地理編
1 地図上の位置、基本地名の確認
最近の入試問題では、細かい地名が問われることは少なく、基本的地名を確実に押さえておけば十分なのだが、基本的地名でも意外に正答率が低く、得点差がつくことが多い。次に挙げる地名は、白地図などを使って位置関係をしっかり確認しておきたい。また、赤道、回帰線、30度の倍数の経線・緯線の位置も具体的な地名とセットで押さえておきたい。
- ◆主要山脈、河川など基本的な自然地名、特にヨーロッパや東南アジアでは、国境を形成する山脈や河川にも注意。
- ◆手薄になりがちな東ヨーロッパ、西アジア、中央アジア、中南アフリカなどは、国の配置に注意。
- ◆アメリカ合衆国の州、中国の省・直轄市・自治区は、人口上位など主要なものを確認。
- ◆大都市(人口300万人以上)の立地は、河川交通や海上交通の拠点となる湾奥、河口、合流点などに注意。
2 地形と気候の成因と分布の確認
自然地理の分野は、成因と分布の特徴がきちんと理解できていれば確実に得点できる。
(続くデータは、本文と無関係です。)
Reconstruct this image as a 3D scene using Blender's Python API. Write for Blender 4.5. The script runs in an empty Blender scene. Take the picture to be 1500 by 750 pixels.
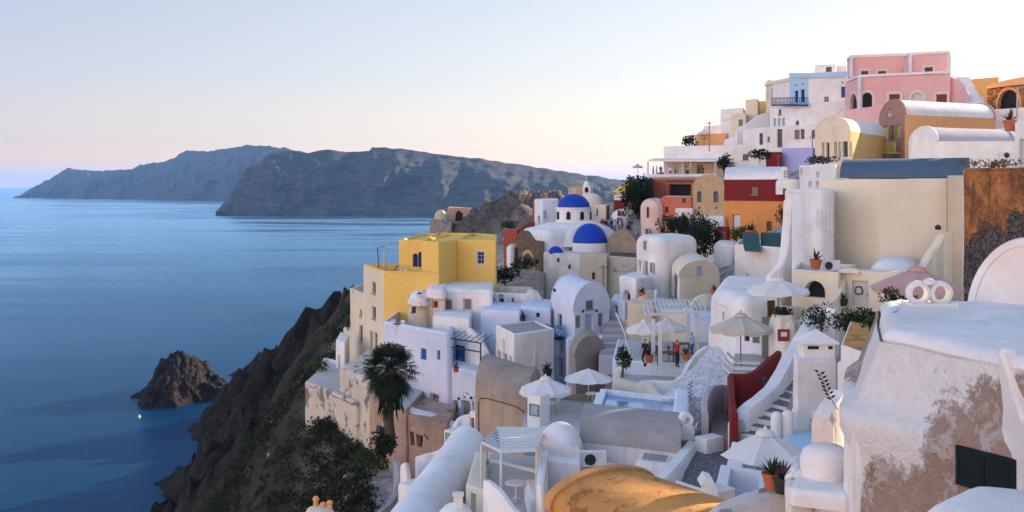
import bpy, bmesh, math, random
import numpy as np
from mathutils import Vector, noise, Matrix
R_=math.radians; PI=math.pi
random.seed(7); np.random.seed(7)
S=bpy.context.scene; C=S.collection
F,CX,HY,ZC=1500.0,750.0,271.0,100.0          # the lens: one pixel of the photograph at one metre is 1/1500 m; eye 100 m above the sea
def XY(px,Y): return ((px-CX)*Y/F,Y)
def Z(py,Y): return ZC-(py-HY)*Y/F
def P(px,py,Y): return Vector(((px-CX)*Y/F,Y,Z(py,Y)))
# ------------------------------------------------------------------ materials
M={}
def nt(name):
    m=bpy.data.materials.new(name); m.use_nodes=True; t=m.node_tree
    b=t.nodes['Principled BSDF']; b.inputs['Specular IOR Level'].default_value=.2
    return m,t,b
def nd(t,typ,**k):
    n=t.nodes.new(typ)
    for a,v in k.items():
        if a in n.inputs: n.inputs[a].default_value=v
        else: setattr(n,a,v)
    return n
def lk(t,a,b): t.links.new(a,b)
def pos(t,scale=(1,1,1)):
    g=nd(t,'ShaderNodeNewGeometry'); mp=nd(t,'ShaderNodeMapping'); mp.inputs['Scale'].default_value=scale
    lk(t,g.outputs['Position'],mp.inputs['Vector']); return mp.outputs[0]
def noi(t,vec,scale,detail=5,rough=.6,dist=0):
    n=nd(t,'ShaderNodeTexNoise',Scale=scale,Detail=detail,Roughness=rough,Distortion=dist); lk(t,vec,n.inputs['Vector']); return n.outputs['Fac']
def ramp(t,fac,stops):
    r=nd(t,'ShaderNodeValToRGB'); e=r.color_ramp.elements
    while len(e)<len(stops): e.new(.5)
    for i,(p,c) in enumerate(stops):
        e[i].position=p; e[i].color=(*c,1) if not isinstance(c,(int,float)) else (c,c,c,1)
    lk(t,fac,r.inputs[0]); return r.outputs[0]
def mix(t,fac,a,b,mode='MIX'):
    n=nd(t,'ShaderNodeMix',data_type='RGBA',blend_type=mode)
    for s,v in ((0,fac),(6,a),(7,b)):
        if isinstance(v,(int,float)): n.inputs[s].default_value=v
        elif isinstance(v,(tuple,list)): n.inputs[s].default_value=(*v,1)
        else: lk(t,v,n.inputs[s])
    return n.outputs[2]
def bump(t,b,h,strength=.3,dist=.05):
    n=nd(t,'ShaderNodeBump',Strength=strength,Distance=dist); lk(t,h,n.inputs['Height']); lk(t,n.outputs[0],b.inputs['Normal'])
def addm(t,a,b,k=1.0):
    m=nd(t,'ShaderNodeMath',operation='MULTIPLY_ADD'); lk(t,b,m.inputs[0]); m.inputs[1].default_value=k; lk(t,a,m.inputs[2]); return m.outputs[0]
def plaster(name,col,dirt=None,amt=.35,streak=.3,rough=.9,bs=.35,patch=None,pat=.62):
    m,t,b=nt(name); p=pos(t); dirt=dirt or tuple(c*.62 for c in col)
    big=noi(t,p,.45,6,.65); fine=noi(t,p,3.2,4,.6)
    st=noi(t,pos(t,(1.6,1.6,.12)),1.0,5,.65)
    c=mix(t,ramp(t,big,[(.42,0),(.75,amt)]),col,dirt)
    c=mix(t,ramp(t,st,[(.5,0),(.78,streak)]),c,dirt)
    c=mix(t,ramp(t,fine,[(.35,.12),(.6,0)]),c,tuple(x*.75 for x in col))
    rp_=noi(t,pos(t,(1,1,1.4)),.28,3,.5,.8); c=mix(t,ramp(t,rp_,[(.535,0),(.55,.16)]),c,tuple(min(1,x*1.12) for x in dirt)); ck=noi(t,p,1.15,9,.62,.9); c=mix(t,ramp(t,ck,[(.491,0),(.499,.13),(.501,.13),(.509,0)]),c,tuple(x*.55 for x in dirt))
    if patch:                                   # worn plaster: render fallen off in islands
        pm=noi(t,p,.7,8,.68,.3)
        pf=ramp(t,pm,[(pat,0),(pat+.025,1)])
        c=mix(t,pf,c,mix(t,fine,patch,tuple(x*.55 for x in patch)))
    lk(t,c,b.inputs['Base Color']); b.inputs['Roughness'].default_value=rough
    h=addm(t,noi(t,p,1.1,3,.5),noi(t,p,9,4,.65),.35)
    if patch: h=addm(t,h,pf,-.5)
    bump(t,b,h,bs,.09); M[name]=m; return m
def rubble(name,col,col2,mortar,scale=2.2,mw=.06,bs=.8):
    m,t,b=nt(name); p=pos(t)
    n=nd(t,'ShaderNodeTexNoise',Scale=1.3,Detail=2.0); lk(t,p,n.inputs['Vector'])
    q=nd(t,'ShaderNodeVectorMath',operation='MULTIPLY_ADD'); lk(t,n.outputs['Color'],q.inputs[0]); q.inputs[1].default_value=(.35,)*3; lk(t,p,q.inputs[2])
    v=nd(t,'ShaderNodeTexVoronoi',feature='DISTANCE_TO_EDGE',Scale=scale); lk(t,q.outputs[0],v.inputs['Vector'])
    v2=nd(t,'ShaderNodeTexVoronoi',feature='F1',Scale=scale); lk(t,q.outputs[0],v2.inputs['Vector'])
    sx=nd(t,'ShaderNodeSeparateColor'); lk(t,v2.outputs['Color'],sx.inputs[0])
    c=mix(t,sx.outputs[0],col,col2)
    c=mix(t,ramp(t,noi(t,p,5,5),[(.4,0),(.7,.5)]),c,tuple(x*.5 for x in col))
    e=ramp(t,v.outputs['Distance'],[(mw*.5,1),(mw*1.5,0)])
    c=mix(t,e,c,mortar); lk(t,c,b.inputs['Base Color']); b.inputs['Roughness'].default_value=.95
    bump(t,b,addm(t,noi(t,p,8,4),e,-1.2),bs,.08); M[name]=m
def plain(name,col,rough=.6,metal=0,var=.25,spec=.3):
    m,t,b=nt(name); p=pos(t)
    c=mix(t,ramp(t,noi(t,p,2.3,5),[(.35,var),(.65,0)]),col,tuple(x*.5 for x in col)); lk(t,c,b.inputs['Base Color'])
    b.inputs['Roughness'].default_value=rough; b.inputs['Metallic'].default_value=metal; b.inputs['Specular IOR Level'].default_value=spec; M[name]=m; return m
def wood(name,col):
    m,t,b=nt(name); n=noi(t,pos(t,(6,6,.8)),2,5,.7)
    lk(t,mix(t,n,tuple(x*.65 for x in col),col),b.inputs['Base Color']); b.inputs['Roughness'].default_value=.65; M[name]=m
def fabric(name,col,tr=.25):
    m,t,b=nt(name); n=noi(t,pos(t),2.5,3)
    lk(t,mix(t,n,tuple(x*.85 for x in col),col),b.inputs['Base Color']); b.inputs['Roughness'].default_value=.95
    tl=nd(t,'ShaderNodeBsdfTranslucent'); tl.inputs[0].default_value=(*col,1); ms=nd(t,'ShaderNodeMixShader'); ms.inputs[0].default_value=tr
    lk(t,b.outputs[0],ms.inputs[1]); lk(t,tl.outputs[0],ms.inputs[2]); lk(t,ms.outputs[0],t.nodes['Material Output'].inputs[0]); M[name]=m
def leafm(name,a,bc,sc=.8):
    m,t,b=nt(name); p=pos(t)
    lk(t,mix(t,ramp(t,addm(t,noi(t,p,sc,4),noi(t,p,sc*9,2),.35),[(.45,0),(.95,1)]),a,bc),b.inputs['Base Color']); b.inputs['Roughness'].default_value=.7
    tl=nd(t,'ShaderNodeBsdfTranslucent'); tl.inputs[0].default_value=(*bc,1); ms=nd(t,'ShaderNodeMixShader'); ms.inputs[0].default_value=.2
    lk(t,b.outputs[0],ms.inputs[1]); lk(t,tl.outputs[0],ms.inputs[2]); lk(t,ms.outputs[0],t.nodes['Material Output'].inputs[0]); M[name]=m
W=(.80,.78,.76)
plaster('white',W,(.50,.44,.40),.42,.42)
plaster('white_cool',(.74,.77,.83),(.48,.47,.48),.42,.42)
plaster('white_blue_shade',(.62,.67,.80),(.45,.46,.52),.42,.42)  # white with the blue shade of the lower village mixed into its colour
plaster('white_worn',(.74,.71,.68),(.36,.30,.26),.6,.5,patch=(.33,.29,.25),pat=.66)
plaster('white_near',(.78,.75,.73),(.46,.38,.33),.4,.25,bs=.6)
plaster('cream',(.72,.63,.48),(.5,.41,.29),.3,.25)
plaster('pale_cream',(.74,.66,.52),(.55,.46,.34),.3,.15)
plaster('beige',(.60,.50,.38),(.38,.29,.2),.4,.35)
plaster('beige_worn',(.56,.48,.38),(.30,.24,.19),.5,.4,patch=(.26,.22,.19),pat=.6)
plaster('peeling',(.60,.53,.44),(.36,.30,.25),.5,.4,patch=(.24,.22,.21),pat=.545)
plaster('yellow',(.80,.53,.14),(.66,.44,.12),.3,.2)
plaster('ochre',(.66,.42,.16),(.45,.27,.1),.4,.35)
plaster('orange',(.72,.30,.09),(.48,.19,.06),.5,.5)
plaster('apricot',(.76,.40,.18),(.58,.28,.12),.4,.35)
plaster('pink',(.72,.44,.43),(.58,.26,.24),.3,.25)
plaster('pale_pink',(.74,.52,.46),(.55,.36,.3),.3,.3)
plaster('coral',(.52,.16,.10),(.36,.11,.07),.5,.4)
plaster('dark_red',(.19,.02,.022),(.18,.02,.02),.4,.3)
plaster('brick_red',(.36,.075,.04),(.22,.05,.03),.5,.4)
plaster('sky_blue',(.40,.60,.78),(.34,.45,.56),.3,.25)
plaster('pale_blue',(.66,.72,.80),(.5,.54,.6),.3,.25)
plaster('lavender',(.42,.44,.72),(.36,.36,.55),.3,.25)
plaster('slate_blue',(.075,.125,.185),(.05,.08,.12),.3,.1)
plaster('dome_blue',(.006,.055,.42),(.005,.035,.26),.3,.1,rough=.55,bs=.1)
plaster('cement',(.32,.27,.23),(.17,.14,.12),.7,.5)
plaster('cement_grey',(.36,.34,.33),(.2,.18,.17),.7,.5,patch=(.62,.6,.58),pat=.66)
plaster('lilac_grey',(.46,.43,.47),(.32,.29,.3),.5,.3)
plaster('brown_wall',(.40,.31,.23),(.20,.14,.10),.7,.6)
plaster('pinkish_stone',(.44,.31,.24),(.24,.15,.11),.7,.6,patch=(.14,.10,.08),pat=.62)
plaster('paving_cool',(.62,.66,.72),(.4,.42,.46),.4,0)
plaster('paving',(.46,.44,.43),(.3,.28,.26),.5,0)
plaster('gold_roof',(.64,.30,.085),(.30,.14,.05),1.0,.45,bs=.6,patch=(.40,.18,.06),pat=.55)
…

演習問題は、これまでやった問題集や模試の問題が、確実に理解できているかどうかの検証が必要である。理解できているかどうかは、言葉で説明できるかどうかで判断できる。図書館や自習室では御法度だが、例えば、次の項目を誰かに教えるつもりで、実際に声を出して説明してみよう。言葉に詰まったら、再確認を。
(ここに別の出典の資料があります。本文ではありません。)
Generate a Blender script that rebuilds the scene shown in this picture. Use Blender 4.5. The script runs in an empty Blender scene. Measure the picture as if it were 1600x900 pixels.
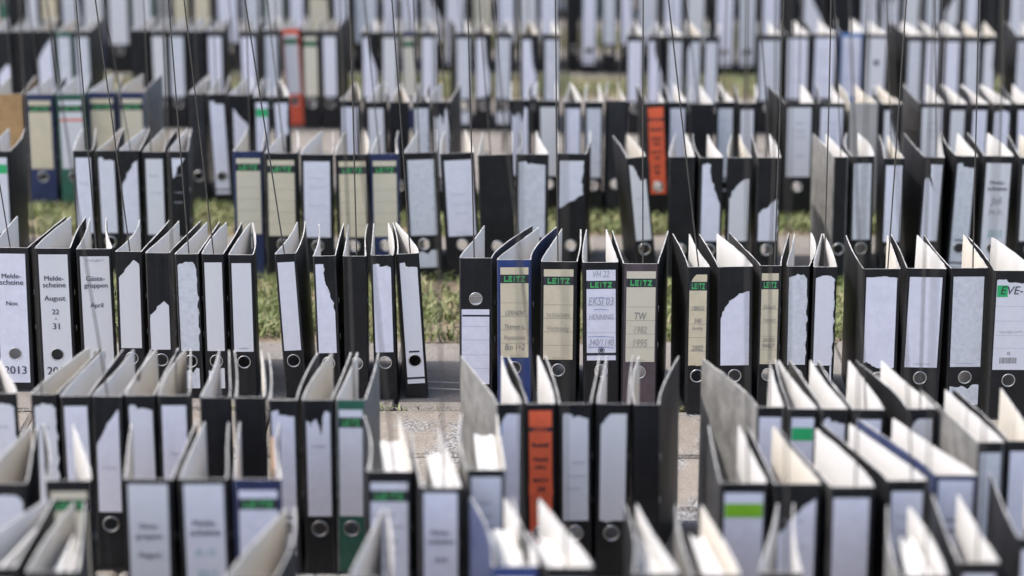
import bpy, math, random
from mathutils import Vector, Matrix
from mathutils.geometry import tessellate_polygon
import numpy as np

rnd = random.Random(7)
S = bpy.context.scene
C = S.collection

# ------------------------------------------------------------------ camera, sky, sun, exposure
cam_d = bpy.data.cameras.new('camera'); cam = bpy.data.objects.new('camera', cam_d); C.objects.link(cam)
cam.location = (0, 0, 1.65); cam.rotation_euler = (math.pi / 2 - 0.26777, 0, 0)
cam_d.sensor_width = 36; cam_d.lens = 87.75; cam_d.clip_end = 500
cam_d.dof.use_dof = True; cam_d.dof.focus_distance = 5.27; cam_d.dof.aperture_fstop = 2.0
S.camera = cam
SUN_EL = math.radians(58); SUN_AZ = math.radians(-88)      # azimuth from +Y, negative = to the left
W = bpy.data.worlds.new('World'); S.world = W; W.use_nodes = True
nt = W.node_tree; bg = nt.nodes['Background']
sky = nt.nodes.new('ShaderNodeTexSky'); sky.sky_type = 'NISHITA'; sky.sun_disc = False
sky.sun_elevation = SUN_EL; sky.sun_rotation = SUN_AZ; sky.air_density = 1.0; sky.dust_density = 4.0; sky.ozone_density = 1.2
nt.links.new(sky.outputs[0], bg.inputs[0]); bg.inputs[1].default_value = 0.15
sl = bpy.data.lights.new('sun', 'SUN'); sun = bpy.data.objects.new('sun', sl); C.objects.link(sun)
sl.energy = 2.0; sl.angle = math.radians(0.53); sl.color = (1, 0.965, 0.91)
sd = Vector((math.sin(SUN_AZ) * math.cos(SUN_EL), math.cos(SUN_AZ) * math.cos(SUN_EL), math.sin(SUN_EL)))
sun.rotation_euler = sd.to_track_quat('Z', 'Y').to_euler(); sun.location = sd * 20
S.view_settings.view_transform = 'Standard'; S.view_settings.look = 'None'
S.view_settings.gamma = 1; S.view_settings.exposure = 1.40
S.render.engine = 'CYCLES'

# ------------------------------------------------------------------ helpers
def tag(o, label=None, cat=None, group=None, kind=None):
    if label: o['label'] = label
    if cat: o['category'] = cat
    if group: o['group'] = group
    if kind: o['kind'] = kind
    return o

def link(name, me, parent=None, loc=None):
    o = bpy.data.objects.new(name, me); C.objects.link(o)
    if parent: o.parent = parent
    if loc: o.location = loc
    return o

def mesh(name, verts, faces, mats, fm=None, smooth=False):
    me = bpy.data.meshes.new(name)
    me.from_pydata([tuple(v) for v in verts], [], faces)
    for m in mats: me.materials.append(m)
    if fm:
        for p_, i in zip(me.polygons, fm): p_.material_index = i
    if smooth:
        for p_ in me.polygons: p_.use_smooth = True
    me.update()
    return me

MATS = {}
def mat(name, col, rough=0.6, var=0.15, scale=40, bump=0.0, bscale=400, metal=0.0, col2=None, spec=0.5, stretch=(1, 1, 1), lo=0.35, hi=0.65, dust=0.0, dcol=(0.34, 0.32, 0.29), tint=None, warp=0.0):
    """plain procedural surface: colour mottled by noise, fine bump, optional pale scuffs"""
    m = bpy.data.materials.new(name); m.use_nodes = True
    n = m.node_tree; b = n.nodes['Principled BSDF']; L = n.links
    tc = n.nodes.new('ShaderNodeTexCoord'); mp = n.nodes.new('ShaderNodeMapping'); L.new(tc.outputs['Object'], mp.inputs[0])
    mp.inputs['Scale'].default_value = stretch
    oi = n.nodes.new('ShaderNodeObjectInfo')
    ad = n.nodes.new('ShaderNodeVectorMath'); ad.operation = 'ADD'
    sc = n.nodes.new('ShaderNodeVectorMath'); sc.operation = 'SCALE'; sc.inputs[3].default_value = 37
    cb = n.nodes.new('ShaderNodeCombineXYZ')
    for i in range(3): L.new(oi.outputs['Random'], cb.inputs[i])
    L.new(cb.outputs[0], sc.inputs[0]); L.new(mp.outputs[0], ad.inputs[0]); L.new(sc.outputs[0], ad.inputs[1])
    nz = n.nodes.new('ShaderNodeTexNoise'); nz.inputs['Scale'].default_value = scale; nz.inputs['Detail'].default_value = 6; nz.inputs['Roughness'].default_value = 0.65
    L.new(ad.outputs[0], nz.inputs['Vector'])
    rp = n.nodes.new('ShaderNodeValToRGB'); L.new(nz.outputs['Fac'], rp.inputs[0])
    c2 = col2 or tuple(min(1, c * (1 + var)) for c in col); c1 = col if col2 else tuple(c * (1 - var) for c in col)
    rp.color_ramp.elements[0].position = lo; rp.color_ramp.elements[1].position = hi
    rp.color_ramp.elements[0].color = (*c1, 1); rp.color_ramp.elements[1].color = (*c2, 1)
    out = rp.outputs[0]
    if dust:
        n2 = n.nodes.new('ShaderNodeTexNoise'); n2.inputs['Scale'].default_value = 14; n2.inputs['Detail'].default_value = 9; n2.inputs['Roughness'].default_value = 0.75
        L.new(ad.outputs[0], n2.inputs['Vector'])
        r2 = n.nodes.new('ShaderNodeValToRGB'); L.new(n2.outputs['Fac'], r2.inputs[0])
        r2.color_ramp.elements[0].position = 0.52; r2.color_ramp.elements[1].position = 0.85
        r2.color_ramp.elements[0].color = (0, 0, 0, 1); r2.color_ramp.elements[1].color = (dust, dust, dust, 1)
        mx = n.nodes.new('ShaderNodeMix'); mx.data_type = 'RGBA'
        L.new(r2.outputs[0], mx.inputs['Factor']); L.new(out, mx.inputs[6]); mx.inputs[7].default_value = (*dcol, 1)
        out = mx.outputs[2]
    if tint:
        pw = n.nodes.new('ShaderNodeMath'); pw.operation = 'POWER'; pw.inputs[1].default_value = 2.2; L.new(oi.outputs['Random'], pw.inputs[0])
        mt = n.nodes.new('ShaderNodeMix'); mt.data_type = 'RGBA'; L.new(pw.outputs[0], mt.inputs['Factor']); L.new(out, mt.inputs[6]); mt.inputs[7].default_value = (*tint, 1)
        out = mt.outputs[2]
    L.new(out, b.inputs['Base Color'])
    b.inputs['Roughness'].default_value = rough; b.inputs['Metallic'].default_value = metal; b.inputs['Specular IOR Level'].default_value = spec
    if bump:
        n3 = n.nodes.new('ShaderNodeTexNoise'); n3.inputs['Scale'].default_value = bscale; n3.inputs['Detail'].default_value = 4
        L.new(ad.outputs[0], n3.inputs['Vector'])
        bp = n.nodes.new('ShaderNodeBump'); bp.inputs['Strength'].default_value = bump; bp.inputs['Distance'].default_value = 0.002
        L.new(n3.outputs['Fac'], bp.inputs['Height']); L.new(bp.outputs[0], b.inputs['Normal'])
    if warp:
        m4 = n.nodes.new('ShaderNodeMapping'); m4.inputs['Scale'].default_value = (26, 5, 2.2); L.new(ad.outputs[0], m4.inputs[0])
        n4 = n.nodes.new('ShaderNodeTexNoise'); n4.inputs['Scale'].default_value = 1.0; n4.inputs['Detail'].default_value = 2; L.new(m4.outputs[0], n4.inputs['Vector'])
        b4 = n.nodes.new('ShaderNodeBump'); b4.inputs['Strength'].default_value = warp; b4.inputs['Distance'].default_value = 0.012
        L.new(n4.outputs['Fac'], b4.inputs['Height'])
        if bump: L.new(b4.outputs[0], bp.inputs['Normal'])
        else: L.new(b4.outputs[0], b.inputs['Normal'])
    MATS[name] = m
    return m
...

- ◆プレート境界の種類とその分布及び形成される地形の特徴。
- ◆上流と下流における河川の働きの違いと形成される地形の特徴。
- ◆高緯度・低緯度、沿岸・内陸、東岸・西岸における気温の年較差の違いとその要因。
- ◆地域による降水量の季節変化の違いとその要因。
3 時事的話題を地理的視点でチェック
地理は、現実の世界を理解することが課題であり、現在世界で起こっている出来事については地図帳や統計資料集を使って地理的視点からのチェックが必要である。とくに次のテーマに関する近年の動向は出題される可能性が高いので、再度確認しておきたい。
- ◆自然災害
- 地震や火山災害、気象災害のメカニズムを整理し、発生しやすい地域を地図帳で確認する。
- ◆エネルギー・環境問題
- 国別のエネルギー消費構成をチェックし、パリ協定など地球温暖化問題に対する国による対応の違いを理解する。
- ◆地域紛争・民族問題
- ロシアのウクライナ侵攻とその影響、中国の少数民族問題の背景など近年の国際情勢を整理する。
- ◆貿易の動向
- 日本の貿易相手国の変化やFTA/EPA(自由貿易協定/経済連携協定)締結相手国やTPP参加国などをチェックする。
- ◆日本の人口動向
- 都道府県別の人口に関する統計を資料集で確認し、都心回帰現象や少子・高齢化の動向を理解する。
- ◆SDGs
- 持続可能な開発目標の17のゴールを確認し、相互の関係を理解する。
4 論述問題の対策
論述問題では、内容がどんなに正しくても、問われていることに答えなければ得点にならない。当たり前のことだが、実際の試験では、このことがきちんとできておらず、設問内容と関係のないことを勝手に答えた、独りよがりな答案が少なくない。まずは、問題文をしっかり読んで、何が問われているかを常に意識して解答することが大切である。論述問題の形式には、次のような形式がある。また、解答の分量は大学によって傾向が異なるので、過去問をしっかりチェックしておきたい。
- ◆資料判読
- 統計表や分布図などの資料から判読できることを述べる。
- ◆比較論述
- 地域・事象・時代などを共通点や相違点をあげて比較する。
- ◆要因説明
- 成因や因果関係を論理的に説明する。
- ◆用語解説
- 地理用語や現象を簡潔に説明する。